Vor allem junge Russen hätten es oft nicht einfach, sich eine eigene Meinung zu bilden, wenn sie in einem Haushalt aufgewachsen sind, in dem noch "russischer Größe" und der alten Sowjetunion nachgetrauert werde, ergänzt Michael Seel.
90 bis 95 Prozent der jungen Leute in seinem Bekanntenkreis, also auch junge Russen, sind nicht so naiv, dass sie Putin auf den Leim gehen, schätzt Philipp Streck. Kornelia Shistka-Streck dagegen räumt ein, dass sie mit einigen, vor allem älteren Leuten, die hier leben, wegen Äußerungen wie "faschistisches Europa bedroht das heilige Russland" nun für immer gebrochen habe.
Menschen, die sich bewusst einseitig informieren wollen, werde es immer geben, auch nach der Abschaltung russischer Staatsmedien. So seien leicht spezielle Receiver, oft nicht größer als ein USB-Stick, zu haben, mit denen verbannte Sender weiterhin geschaut werden könnten. "Wer will, kann für 20 Euro seinen Propagandabedarf decken."
Und immer wieder das Märchen vom Angriff der Ukraine
Eine Propaganda, unter deren Dauerbeschuss die Bekannten der Familien in Russland stehen. Im russischen Staatsfernsehen sei die Rede davon, dass die Ukraine die "jungen Republiken Luhansk und Doneszk" angegriffen habe, wogegen sich Russland zur Wehr setze. "Links für Nachrichten unabhängiger Medien, mit denen man dies gerade rücken könnte, kommen nicht in Russland an", skizziert Kornelia Schistka-Streck die russische Internet-Zensur.
Wie es weiter geht? "Wir trauen Putin alles zu, wenn er sich in die Ecke gedrängt fühlt, seine Pläne nicht aufgehen, wie gedacht", so die beiden jungen Schweinfurter mit ukrainischen Wurzeln im Hinblick auf den Einsatz von Atomwaffen. "Wir hoffen, dass es in Putins Umfeld vernünftige Köpfe gibt", ergänzt die Mutter von Philipp Streck.
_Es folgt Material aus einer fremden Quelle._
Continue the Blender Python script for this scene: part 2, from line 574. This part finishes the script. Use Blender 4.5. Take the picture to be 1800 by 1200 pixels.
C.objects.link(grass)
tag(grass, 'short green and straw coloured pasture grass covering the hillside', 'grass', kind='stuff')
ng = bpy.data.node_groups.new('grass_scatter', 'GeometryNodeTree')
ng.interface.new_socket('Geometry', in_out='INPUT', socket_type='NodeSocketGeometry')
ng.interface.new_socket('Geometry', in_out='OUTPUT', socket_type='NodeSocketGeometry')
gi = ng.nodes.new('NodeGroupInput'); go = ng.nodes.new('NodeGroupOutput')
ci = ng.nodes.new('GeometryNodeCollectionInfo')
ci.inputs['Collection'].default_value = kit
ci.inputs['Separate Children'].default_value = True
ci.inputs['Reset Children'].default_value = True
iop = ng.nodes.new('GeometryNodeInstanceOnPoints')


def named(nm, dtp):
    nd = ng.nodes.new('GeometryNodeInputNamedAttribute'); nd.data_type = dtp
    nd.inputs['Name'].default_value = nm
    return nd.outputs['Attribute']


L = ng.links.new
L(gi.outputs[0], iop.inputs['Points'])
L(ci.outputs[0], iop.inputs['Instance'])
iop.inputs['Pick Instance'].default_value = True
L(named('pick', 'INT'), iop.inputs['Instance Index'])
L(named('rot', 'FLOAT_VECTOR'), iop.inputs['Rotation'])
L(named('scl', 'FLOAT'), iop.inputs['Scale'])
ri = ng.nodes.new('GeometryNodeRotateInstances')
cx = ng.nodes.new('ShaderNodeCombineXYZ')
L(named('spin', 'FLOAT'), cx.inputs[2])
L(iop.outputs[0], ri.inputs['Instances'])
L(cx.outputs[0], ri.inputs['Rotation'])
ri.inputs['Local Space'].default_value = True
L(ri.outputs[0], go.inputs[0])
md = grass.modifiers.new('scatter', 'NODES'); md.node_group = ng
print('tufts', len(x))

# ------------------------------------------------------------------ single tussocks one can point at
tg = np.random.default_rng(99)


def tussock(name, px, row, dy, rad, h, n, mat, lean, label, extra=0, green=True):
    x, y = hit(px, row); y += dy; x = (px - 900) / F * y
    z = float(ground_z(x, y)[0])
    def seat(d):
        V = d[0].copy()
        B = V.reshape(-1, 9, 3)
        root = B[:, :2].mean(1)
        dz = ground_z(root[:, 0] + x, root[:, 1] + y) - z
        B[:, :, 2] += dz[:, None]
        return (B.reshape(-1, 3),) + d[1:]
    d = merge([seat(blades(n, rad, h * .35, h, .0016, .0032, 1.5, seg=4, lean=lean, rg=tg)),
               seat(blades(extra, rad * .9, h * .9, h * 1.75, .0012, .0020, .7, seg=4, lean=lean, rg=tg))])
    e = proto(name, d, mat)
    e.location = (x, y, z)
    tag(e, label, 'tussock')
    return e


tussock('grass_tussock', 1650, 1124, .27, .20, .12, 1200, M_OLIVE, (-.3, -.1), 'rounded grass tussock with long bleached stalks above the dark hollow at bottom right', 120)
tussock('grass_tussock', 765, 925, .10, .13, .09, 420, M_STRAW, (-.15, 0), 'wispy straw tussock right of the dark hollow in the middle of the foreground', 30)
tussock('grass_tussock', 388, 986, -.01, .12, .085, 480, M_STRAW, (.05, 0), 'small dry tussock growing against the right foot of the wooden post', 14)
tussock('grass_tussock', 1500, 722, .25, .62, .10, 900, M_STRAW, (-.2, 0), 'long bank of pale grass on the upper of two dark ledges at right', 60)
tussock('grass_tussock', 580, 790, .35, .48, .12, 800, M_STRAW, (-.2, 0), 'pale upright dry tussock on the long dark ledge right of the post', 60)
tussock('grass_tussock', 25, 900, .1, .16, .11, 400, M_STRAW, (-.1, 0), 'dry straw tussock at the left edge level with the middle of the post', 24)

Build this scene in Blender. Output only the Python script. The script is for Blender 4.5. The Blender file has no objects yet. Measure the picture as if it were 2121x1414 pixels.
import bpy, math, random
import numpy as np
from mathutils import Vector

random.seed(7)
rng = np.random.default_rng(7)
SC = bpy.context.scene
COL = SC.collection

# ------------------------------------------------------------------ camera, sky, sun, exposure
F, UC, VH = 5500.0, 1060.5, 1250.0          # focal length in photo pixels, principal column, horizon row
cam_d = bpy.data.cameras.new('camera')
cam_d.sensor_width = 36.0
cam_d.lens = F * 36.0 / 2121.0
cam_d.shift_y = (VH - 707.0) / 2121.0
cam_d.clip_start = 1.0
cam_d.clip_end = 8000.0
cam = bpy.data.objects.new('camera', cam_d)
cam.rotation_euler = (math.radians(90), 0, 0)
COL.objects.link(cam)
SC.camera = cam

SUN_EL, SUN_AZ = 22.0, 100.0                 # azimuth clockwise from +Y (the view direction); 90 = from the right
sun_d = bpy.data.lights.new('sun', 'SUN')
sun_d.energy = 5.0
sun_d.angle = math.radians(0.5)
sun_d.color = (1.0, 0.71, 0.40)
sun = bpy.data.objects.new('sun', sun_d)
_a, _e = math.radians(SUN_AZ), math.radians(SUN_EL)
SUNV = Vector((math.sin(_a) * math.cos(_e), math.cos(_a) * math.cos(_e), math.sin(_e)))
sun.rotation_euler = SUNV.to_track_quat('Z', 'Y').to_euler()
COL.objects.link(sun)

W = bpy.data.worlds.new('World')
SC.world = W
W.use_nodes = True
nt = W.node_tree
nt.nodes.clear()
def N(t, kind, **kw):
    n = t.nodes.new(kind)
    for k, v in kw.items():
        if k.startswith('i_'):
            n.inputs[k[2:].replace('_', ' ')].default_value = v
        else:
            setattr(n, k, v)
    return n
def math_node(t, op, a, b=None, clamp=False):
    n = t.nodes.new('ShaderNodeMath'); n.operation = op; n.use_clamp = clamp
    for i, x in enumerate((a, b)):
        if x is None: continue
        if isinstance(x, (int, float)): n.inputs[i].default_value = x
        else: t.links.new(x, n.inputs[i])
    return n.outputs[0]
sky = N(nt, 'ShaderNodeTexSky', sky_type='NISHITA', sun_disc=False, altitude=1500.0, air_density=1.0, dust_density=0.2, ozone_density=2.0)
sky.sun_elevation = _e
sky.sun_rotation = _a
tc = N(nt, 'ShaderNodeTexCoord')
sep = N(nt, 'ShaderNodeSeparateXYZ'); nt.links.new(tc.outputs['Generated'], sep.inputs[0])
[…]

Hoffnung mache auch die enorme Unterstützung für die Sache der Ukraine. Nicht nur durch Deutsche, sondern von Menschen unterschiedlichster Nationen, die aufgrund ihrer Biografie genau wissen, wie es sich anfühlt, in einem totalitären Regime leben und deswegen seine Heimat verlassen zu müssen.